Cutting support for the oil and gas industry too soon risks “plunging people into poverty”, Scotland’s former finance secretary, Kate Forbes, has said.
She said groups such as Just Stop Oil were “wrecking people’s lives” with their protests.
Ms Forbes, who narrowly missed out on becoming SNP leader and Scottish first minister after Nicola Sturgeon stepped down, spoke about the importance of making a “just transition” away from fossil fuels like oil and gas.
Environmental campaigners say new developments in the North Sea, such as the Rosebank oil field west of Shetland, should be halted because of the impact they could have on climate change.
But Ms Forbes, now a backbench MSP after turning down a job in First Minister Humza Yousaf’s cabinet, said: “I think that a just transition needs to have justice at its heart, and that means you can’t cut off oil tomorrow.
“That means that you’ve got to continue to support oil and gas to an extent, in order to allow the supply chains to build up for alternatives.
“If you cut it off tomorrow, or even if you cut it off next year, or maybe even in five years time, you won’t have built up the supply chain that can cater for all of these new jobs that are going to be created.
“All you do is plunge the country into poverty, and that does not serve our people.”
She added that the powersharing deal between the SNP and Scottish Greens at Holyrood meant some people living in rural Scotland believe that “urban-centric environmentalists can have more say about the rural economy than the actual people working in there”.
Appearing at the Edinburgh Festival Fringe with comedian Matt Forde, Ms Forbes was asked if the SNP’s brand was “being compromised by Patrick Harvie and Lorna Slater” – the Scottish Greens’ co-leaders who are ministers in the Scottish Government.
Ms Forbes, the MSP for Skye, Lochaber and Badenoch, said she had dealt with both Mr Harvie and Ms Slater, as she stressed the importance of gaining public support.
However policies such as highly protected marine areas, and the deposit return scheme for drinks cans and bottles, have both had to be shelved after being criticised.
Ms Forbes stressed: “There is no reaching net zero for example, unless you take the public with you on some of the more difficult issues.
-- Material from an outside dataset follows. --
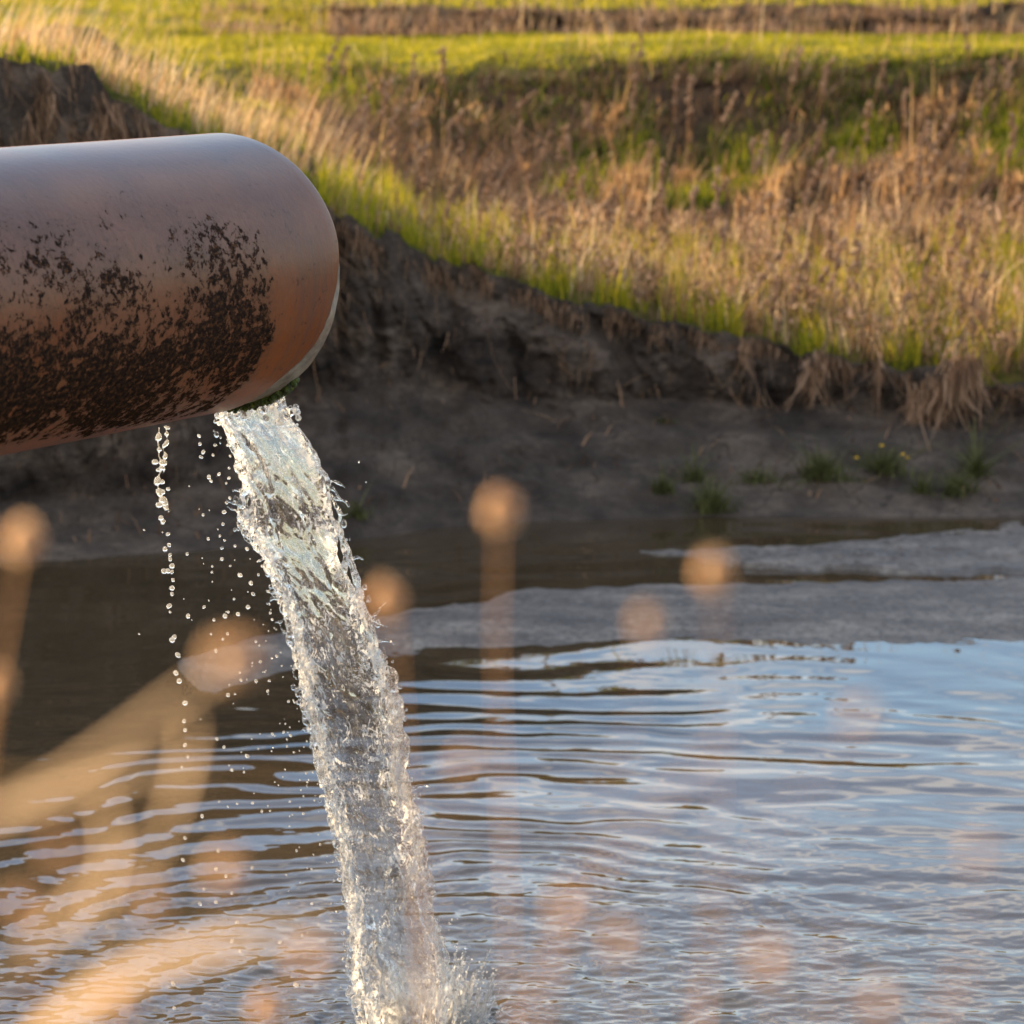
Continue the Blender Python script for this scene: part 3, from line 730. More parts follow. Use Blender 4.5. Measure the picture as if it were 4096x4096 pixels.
# moss fringe under the mouth
parts = []
for i in range(420):
    a = R(random.gauss(156, 9)); 
    if not (R(139) < a < R(178)): continue
    x = random.uniform(-.022, .004); rr = Ro + random.uniform(-.006, .004)
    s = random.uniform(.002, .0055)
    parts.append(sphere((x, -rr * math.sin(a), rr * math.cos(a) - random.uniform(0, .006)), s, 7, 5, (1.2, 1.1, random.uniform(.7, 1.6))))
v, q, t_ = join(parts)
v = v + (.0025 * stack(vnoise(v * 190, 1), vnoise(v * 190, 2), vnoise(v * 190, 3)))
mesh_obj('moss', v, [q, t_], mat_moss(), pipe)

# ------------------------------------------------------------------ falling water
M_JET, M_DROP = mat_jet(), mat_drop()
rowsY = np.array([404, 419, 445, 482, 530, 556, 610, 662, 716, 768, 821, 874, 927, 980, 1024, 1055.])
left = np.array([209, 208, 223, 238, 240, 262, 284, 296, 307, 320, 331, 344, 350, 348, 362, 368.])
right = np.array([293, 298, 318, 334, 346, 355, 371, 388, 403, 407, 420, 427, 438, 453, 460, 466.])
YJ0 = float(PC.y) + .0
YF = np.arange(380., 1090.)
def gsm(a, sg):
    k = np.arange(-80, 81); w = np.exp(-(k / sg) ** 2 / 2); w /= w.sum()
    return np.convolve(np.pad(a, 80, mode='reflect', reflect_type='odd'), w, 'valid')
lf_ = gsm(np.interp(YF, rowsY, left), 9); rt_ = gsm(np.interp(YF, rowsY, right), 9)
UCF = gsm((lf_ + rt_) / 2, 34)
def jet_depth(uc): return YJ0 + .02 + (uc - 252) * .0032
def jet_point(y, s, off=0.0):
    """s in -1..1 across the jet, y picture row at the jet's own distance; off metres along the flow"""
    a = np.interp(y, YF, lf_); b = np.interp(y, YF, rt_)
    uc = (a + b) / 2; u = uc + s * (b - a) / 2
    Y = jet_depth(np.interp(y, YF, UCF)) - s * .09 * (1 - smooth(404, 900, y) * .5) + off
    z = img_z(y, Y)
    return stack(col_x(u, Y, z), Y, z)
parts = []
nrow, ncir = 620, 120
yy = np.linspace(396, 1062, nrow); aa = np.linspace(0, 2 * np.pi, ncir, endpoint=False)
S, A_ = np.meshgrid(yy, aa, indexing='ij')
base = jet_point(S, np.cos(A_) * .75, 0)
thick = .020 + .014 * smooth(430, 700, S)
tear = smooth(850, 960, S) * smooth(1030, 1000, S) * smooth(-.25, .35, fbm(stack(np.cos(A_) * 2.2, S / 45., 0 * S), 3, .5, 110)) * smooth(.97, .7, np.abs(np.cos(A_)))
off = np.sin(A_) * thick * (1 - .97 * tear)
flow = (S - 400) / 620.0
q = stack(np.cos(A_) * 2.6, np.sin(A_) * 1.2, flow * 7)
big = fbm(q, 3, .55, 101); rdg = fbm(stack(base[..., 0] * 16 - flow * 6, base[..., 1] * 14, base[..., 2] * 8), 3, .45, 102, ridged=True)
fin = fbm(stack(base[..., 0] * 70, base[..., 1] * 70, base[..., 2] * 38), 3, .6, 103)
amp = .6 + .7 * smooth(430, 900, S)
edg = .58 + .42 * smooth(.35, .8, np.abs(np.cos(A_)))
rad = big * .010 * amp + rdg * .015 * amp * edg + fin * .0008 * edg
nrm = stack(np.cos(A_) * .9, np.sin(A_), 0 * A_)
rad = rad * (1 - .9 * tear)
V = base + stack(0 * off, off, 0 * off) + nrm * rad[..., None]
V[..., 0] += .008 * amp * vnoise(stack(flow * 16, 0 * flow, 0 * flow), 104)
P_end = [V[0].mean(0), V[-1].mean(0)]
k = np.arange(ncir); k2 = (k + 1) % ncir
Tr = np.vstack([np.stack([k, k2, np.full(ncir, nrow * ncir)], -1), np.stack([(nrow - 1) * ncir + k2, (nrow - 1) * ncir + k, np.full(ncir, nrow * ncir + 1)], -1)])
parts.append((np.vstack([V.reshape(-1, 3), *P_end]), grid_faces(nrow, ncir, True), Tr))
# ropes of water twisting down the sheet, thick on both edges
rj = random.Random(11)
for i in range(56):
    e = rj.random()
    s0 = (-.87 if e < .38 else (.86 if e < .62 else rj.uniform(-.85, .85))) + rj.gauss(0, .05)
    y0 = rj.uniform(404, 900); y1 = min(1060, y0 + rj.uniform(120, 420))
    ys_ = np.arange(y0, y1, 2.2); n = len(ys_); sd = rj.randrange(999)
    s = s0 + .16 * vnoise(stack(ys_ / 34., 0 * ys_, 0 * ys_), sd) + .05 * vnoise(stack(ys_ / 9., 0 * ys_, 0 * ys_), sd + 1)
    o_ = rj.choice((-1, -1, 1)) * (.022 + .012 * rj.random()) + .012 * vnoise(stack(ys_ / 25., 0 * ys_, 0 * ys_), sd + 2)
    r_ = rj.uniform(.0035, .0075) * (1 + .55 * vnoise(stack(ys_ / 7., 0 * ys_, 0 * ys_), sd + 3)) * np.clip(np.minimum(np.arange(n), np.arange(n)[::-1]) / 12., .15, 1)
    parts.append(tube(jet_point(ys_, s, o_), r_, 8))
# lumps and short fingers breaking off the edges
for i in range(70):
    y = rj.uniform(396, 425); c = jet_point(np.array(float(y)), rj.uniform(-.98, 1.02), rj.uniform(-.035, .02))
    parts.append(sphere(c, rj.uniform(.003, .0085), 8, 6))
for i in range(340):
    y = rj.triangular(420, 1060, 900); sgn = -1 if rj.random() < .68 else 1
    s = sgn * (.92 + abs(rj.gauss(0, .08))) if rj.random() < .9 else rj.uniform(-.9, .9)
    o_ = rj.uniform(-.03, .01); c = jet_point(np.array(float(y)), s, o_ if abs(s) > .9 else -.036)
    parts.append(sphere(c, rj.uniform(.0022, .0062), 8, 6, (1, 1, rj.uniform(.9, 1.8))))
for i in range(46):
    y = rj.uniform(450, 1060); sgn = -1 if rj.random() < .7 else 1
    n = 14; L_ = rj.uniform(.02, .055); a0 = rj.uniform(-.7, .9)
    c0 = jet_point(np.array(float(y)), sgn * .93, -.01); pts = []; p_ = np.array(c0); a = a0
    for j in range(n):
        pts.append(p_.copy()); a += rj.gauss(0, .28); p_ = p_ + L_ / n * np.array([sgn * math.cos(a), rj.gauss(0, .3), -math.sin(a) * .9])
    r_ = np.linspace(.0042, .0016, n) * (1 + .5 * np.array([rj.uniform(-1, 1) for _ in range(n)])); r_[-1] = rj.uniform(.002, .004)
    parts.append(tube(np.array(pts), r_, 7))
# crown of splash where it meets the pool
for i in range(170):
    a = rj.uniform(0, 2 * math.pi); r0 = rj.uniform(.02, .11); n = 8; hgt_ = rj.uniform(.02, .17)
    c = np.array([IMP[0] + .02 + r0 * math.cos(a), IMP[1] + r0 * math.sin(a), -.01]); out_ = np.array([math.cos(a), math.sin(a), 0]) * rj.uniform(.02, .09)
    pts = [c + out_ * (j / n) + np.array([0, 0, hgt_ * math.sin(j / n * 2.0)]) for j in range(n)]
    parts.append(tube(np.array(pts), np.linspace(.006, .002, n) * rj.uniform(.7, 1.3), 6))
v, q, t_ = join(parts)
jet = mesh_obj('water_jet', v, [q, t_], M_JET)
tag(jet, 'clear sparkling stream of water pouring from the pipe mouth into the pool', 'water jet')
rm = jet.modifiers.new('remesh', 'REMESH'); rm.mode = 'VOXEL'; rm.voxel_size = .0018; rm.use_smooth_shade = True
dg = bpy.context.evaluated_depsgraph_get(); ev = jet.evaluated_get(dg)
me2 = bpy.data.meshes.new_from_object(ev); jet.modifiers.clear(); jet.data = me2
if not me2.materials: me2.materials.append(M_JET)
nv = len(me2.vertices); co = np.zeros(nv * 3, np.float32); me2.vertices.foreach_get('co', co); co = co.reshape(-1, 3).astype(float)
jd = co[:, 1] * math.cos(PITCH) + (H - co[:, 2]) * math.sin(PITCH); jy = 512 - F * (co[:, 1] * math.sin(PITCH) + (co[:, 2] - H) * math.cos(PITCH)) / jd
ju = 512 + F * co[:, 0] / jd; ja = np.interp(jy, YF, lf_); jb = np.interp(jy, YF, rt_); js = (2 * ju - ja - jb) / (jb - ja)
air_glint = .06 + .74 * np.exp(-((js + .76) / .20) ** 2) + .55 * np.exp(-((js - .72) / .30) ** 2) + .32 * smooth(500, 415, jy) * smooth(-.9, -.2, js) - .6 * smooth(820, 930, jy) * smooth(1000, 960, jy) * smooth(.9, .5, np.abs(js))  # froth and painted sparkle, strongest along both edges of the stream
air_glint = air_glint + .75 * fbm(stack(co[:, 0] * 22, co[:, 1] * 22, co[:, 2] * 15), 3, .6, 120) + .55 * smooth(985, 1030, jy)
aat = me2.attributes.new('air_glint', 'FLOAT', 'POINT'); aat.data.foreach_set('value', np.clip(air_glint, 0, 1).astype(np.float32))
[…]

If you can’t take them with you, we ain’t going to get there.
“So that requires again a respect, and not necessarily a sense of being preached at.”
Meanwhile she claimed environmental group Just Stop Oil were “alienating the very public whose behaviour we need to see change”.
She said: “I think protest is fundamentally important, but protests that continue to hit workers, those that are struggling to get about their daily life – the cleaner who can’t get to work and yet needs to feed her kids – when you start wrecking people’s lives in that way, you’ve lost them as an audience.”
She continued: “Behaviour never changed as a result of being preached at. I think most people want to do the right thing, but they don’t want to see their lives wrecked in the process.”